Exercise task:
Make an exact copy of the listing below.

/---

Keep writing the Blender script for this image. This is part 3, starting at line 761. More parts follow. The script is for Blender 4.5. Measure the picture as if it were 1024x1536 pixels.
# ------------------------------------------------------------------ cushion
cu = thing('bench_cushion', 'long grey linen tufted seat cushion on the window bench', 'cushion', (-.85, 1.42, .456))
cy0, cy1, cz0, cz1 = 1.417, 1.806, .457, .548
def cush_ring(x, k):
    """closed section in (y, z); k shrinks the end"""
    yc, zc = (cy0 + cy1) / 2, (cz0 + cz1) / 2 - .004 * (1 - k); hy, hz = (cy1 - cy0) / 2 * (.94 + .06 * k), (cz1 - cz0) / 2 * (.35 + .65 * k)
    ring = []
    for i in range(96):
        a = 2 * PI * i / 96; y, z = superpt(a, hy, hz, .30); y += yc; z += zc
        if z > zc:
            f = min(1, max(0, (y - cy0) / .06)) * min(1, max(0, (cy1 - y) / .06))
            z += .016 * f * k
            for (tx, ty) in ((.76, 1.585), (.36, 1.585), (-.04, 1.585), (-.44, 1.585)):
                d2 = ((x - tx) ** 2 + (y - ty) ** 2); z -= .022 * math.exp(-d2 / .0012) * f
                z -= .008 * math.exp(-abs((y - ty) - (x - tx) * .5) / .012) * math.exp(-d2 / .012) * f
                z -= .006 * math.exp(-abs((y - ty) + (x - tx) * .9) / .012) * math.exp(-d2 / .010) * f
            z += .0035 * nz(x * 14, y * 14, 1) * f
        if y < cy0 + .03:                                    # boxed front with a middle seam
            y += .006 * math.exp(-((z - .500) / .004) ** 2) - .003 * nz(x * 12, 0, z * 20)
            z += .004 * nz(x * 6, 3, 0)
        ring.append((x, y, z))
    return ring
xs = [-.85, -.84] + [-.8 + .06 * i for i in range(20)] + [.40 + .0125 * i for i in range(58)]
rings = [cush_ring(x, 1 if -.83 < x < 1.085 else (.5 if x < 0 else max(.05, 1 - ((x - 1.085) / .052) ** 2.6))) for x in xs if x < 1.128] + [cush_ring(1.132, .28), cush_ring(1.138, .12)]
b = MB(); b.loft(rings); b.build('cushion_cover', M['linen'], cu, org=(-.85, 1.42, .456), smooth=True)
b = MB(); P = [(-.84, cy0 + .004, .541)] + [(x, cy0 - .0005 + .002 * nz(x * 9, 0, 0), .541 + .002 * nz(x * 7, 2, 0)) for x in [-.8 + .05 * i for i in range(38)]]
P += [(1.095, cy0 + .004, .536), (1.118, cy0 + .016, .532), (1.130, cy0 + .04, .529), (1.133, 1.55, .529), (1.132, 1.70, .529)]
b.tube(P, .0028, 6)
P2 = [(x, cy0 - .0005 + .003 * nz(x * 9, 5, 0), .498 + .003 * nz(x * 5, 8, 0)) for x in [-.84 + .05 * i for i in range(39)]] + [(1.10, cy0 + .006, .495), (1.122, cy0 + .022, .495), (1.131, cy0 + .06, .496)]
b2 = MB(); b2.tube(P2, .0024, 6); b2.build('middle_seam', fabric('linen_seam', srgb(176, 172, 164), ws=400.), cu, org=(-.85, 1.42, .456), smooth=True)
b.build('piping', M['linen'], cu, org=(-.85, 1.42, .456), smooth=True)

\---

Output for this exercise:
Keep writing the Blender script for this image. This is part 3, starting at line 761. More parts follow. The script is for Blender 4.5. Measure the picture as if it were 1024x1536 pixels.
# ------------------------------------------------------------------ cushion
cu = thing('bench_cushion', 'long grey linen tufted seat cushion on the window bench', 'cushion', (-.85, 1.42, .456))
cy0, cy1, cz0, cz1 = 1.417, 1.806, .457, .548
def cush_ring(x, k):
    """closed section in (y, z); k shrinks the end"""
    yc, zc = (cy0 + cy1) / 2, (cz0 + cz1) / 2 - .004 * (1 - k); hy, hz = (cy1 - cy0) / 2 * (.94 + .06 * k), (cz1 - cz0) / 2 * (.35 + .65 * k)
    ring = []
    for i in range(96):
        a = 2 * PI * i / 96; y, z = superpt(a, hy, hz, .30); y += yc; z += zc
        if z > zc:
            f = min(1, max(0, (y - cy0) / .06)) * min(1, max(0, (cy1 - y) / .06))
            z += .016 * f * k
            for (tx, ty) in ((.76, 1.585), (.36, 1.585), (-.04, 1.585), (-.44, 1.585)):
                d2 = ((x - tx) ** 2 + (y - ty) ** 2); z -= .022 * math.exp(-d2 / .0012) * f
                z -= .008 * math.exp(-abs((y - ty) - (x - tx) * .5) / .012) * math.exp(-d2 / .012) * f
                z -= .006 * math.exp(-abs((y - ty) + (x - tx) * .9) / .012) * math.exp(-d2 / .010) * f
            z += .0035 * nz(x * 14, y * 14, 1) * f
        if y < cy0 + .03:                                    # boxed front with a middle seam
            y += .006 * math.exp(-((z - .500) / .004) ** 2) - .003 * nz(x * 12, 0, z * 20)
            z += .004 * nz(x * 6, 3, 0)
        ring.append((x, y, z))
    return ring
xs = [-.85, -.84] + [-.8 + .06 * i for i in range(20)] + [.40 + .0125 * i for i in range(58)]
rings = [cush_ring(x, 1 if -.83 < x < 1.085 else (.5 if x < 0 else max(.05, 1 - ((x - 1.085) / .052) ** 2.6))) for x in xs if x < 1.128] + [cush_ring(1.132, .28), cush_ring(1.138, .12)]
b = MB(); b.loft(rings); b.build('cushion_cover', M['linen'], cu, org=(-.85, 1.42, .456), smooth=True)
b = MB(); P = [(-.84, cy0 + .004, .541)] + [(x, cy0 - .0005 + .002 * nz(x * 9, 0, 0), .541 + .002 * nz(x * 7, 2, 0)) for x in [-.8 + .05 * i for i in range(38)]]
P += [(1.095, cy0 + .004, .536), (1.118, cy0 + .016, .532), (1.130, cy0 + .04, .529), (1.133, 1.55, .529), (1.132, 1.70, .529)]
b.tube(P, .0028, 6)
P2 = [(x, cy0 - .0005 + .003 * nz(x * 9, 5, 0), .498 + .003 * nz(x * 5, 8, 0)) for x in [-.84 + .05 * i for i in range(39)]] + [(1.10, cy0 + .006, .495), (1.122, cy0 + .022, .495), (1.131, cy0 + .06, .496)]
b2 = MB(); b2.tube(P2, .0024, 6); b2.build('middle_seam', fabric('linen_seam', srgb(176, 172, 164), ws=400.), cu, org=(-.85, 1.42, .456), smooth=True)
b.build('piping', M['linen'], cu, org=(-.85, 1.42, .456), smooth=True)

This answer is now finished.